Quentin Tarantino has always had lots of fun writing playful dialogue for bad guys, sadists even. The criminal who tortures the cop in Reservoir Dogs had some charm, to say nothing of a sense of humor and a familiarity with pop culture. Those mobsters in Pulp Fiction who love to talk about the ins and outs of European fast food make their living killing people. Tarantino's never been especially interested in pursuing the morality of his characters or the morality of his own representations of criminal life.
The minutiae of everyday life (long conversation about tipping practices, anyone?). The way a fetish-like obsession (for Tarantino, an obsession with movies) creates an alternative universe. Those things interest him a great deal.
Inglourious Basterds--which let me say I absolutely, positively loved--has mostly gotten very positive reviews for its ambitious scope, playful approach to narrative, and most of all the performance of the actor playing Nazi Colonel Hans Landa. A few reviews, notably the N.Y.Times, New Yorker, and the Orlando Sentinel have pointed out not only the film's violence but also called into question the ethics of representation involved in parallel stories (obviously fiction) about a band of violent American Jews who hunt Nazis in occupied France, as well as the aforementioned Nazi Colonel who--like many Tarantino baddies--has urbane charm.
First, the Landa character. How many sadistic bad guys in fiction and film have been represented as cunning and charming? Of course a *Nazi* bad guy is worlds apart from a "purely fictional" bad guy a la Hannibal Lecter. The ethical dynamics shift when the characters have roots in history, especially THAT moment in history. But in my view Landa is never defined by his charm at the exclusion of brutality. No, this is not a film interested in moralizing (and that in and of itself might be a problem for some viewers), but neither is it a film that fails to balance the urbane with the vicious. That balance creates the film's suspense, in fact.

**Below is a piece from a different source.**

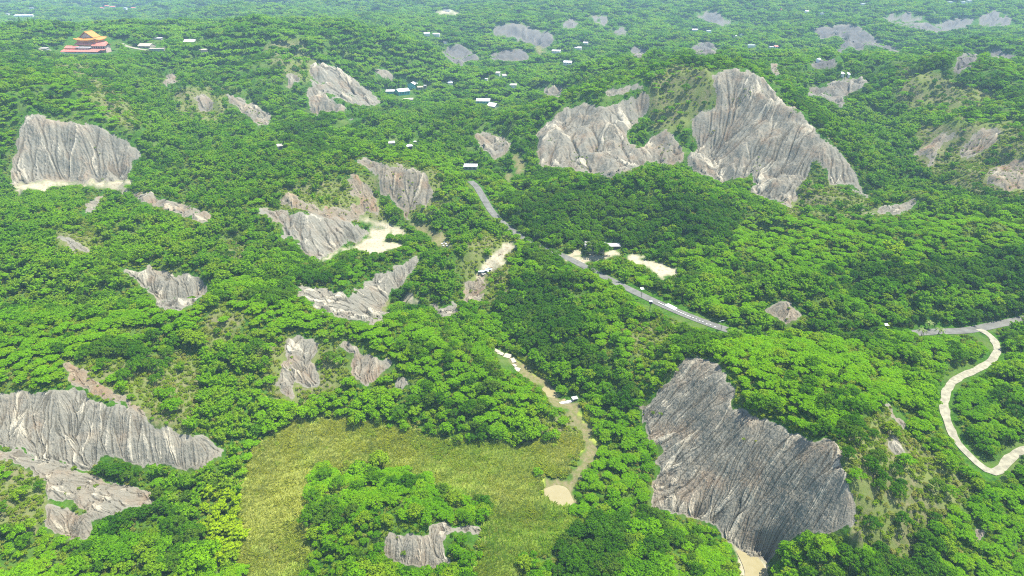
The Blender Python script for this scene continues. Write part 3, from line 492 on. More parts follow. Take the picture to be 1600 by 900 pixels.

Second, the band of "basterds." They combine the expected and the unexpected. As viewers, I think we expect the genre tropes they represent: the war movie (the basterds have both a 'gee whiz,' all-American, baseball fan G.I. thing as well as a cigar-chewing, Dirty Dozen thing going on) and the gore movie (not for nothing does Eli Roth of Hostel fame play one of the basterds). We don't necessarily expect the global historical revisions or the over-the-top spectacles the basterds help to orchestrate. In other words, they defy simply categorization. And that helps the representation go beyond something merely pornographic (as in, one intended outcome only) or exploitative (though a bit of the latter is part of what Tarantino mashes up to create his unique vision). As the AV-Club points out, Inglourious Basterds is among other things an antidote to sterile middlebrow representations that teach us that Nazis are bad.
2 comments:
Bill, I haven't seen the film but do intend to even if my squeamish self has to put hands over ears and close eyes at parts I may not want to see and hear. I do this when first watching any of Tarentino's works. Later I relax and see the movie through from beginning to end.
From your depiction of the film it sounds as if reviewers want to force some political correctness on Tarentino as they have with Spike Lee in the past.
I say let the man write and play in his movies. He is a good actor if not academy award winning caliber.
I'll get back to you after I've actually seen the movie.
oooh, i saw that you'd written about IG, but i must avoid reading. i am going on Thursday. can. not. WAIT.
nb, i did see that you "loved" it, so i'm encouraged.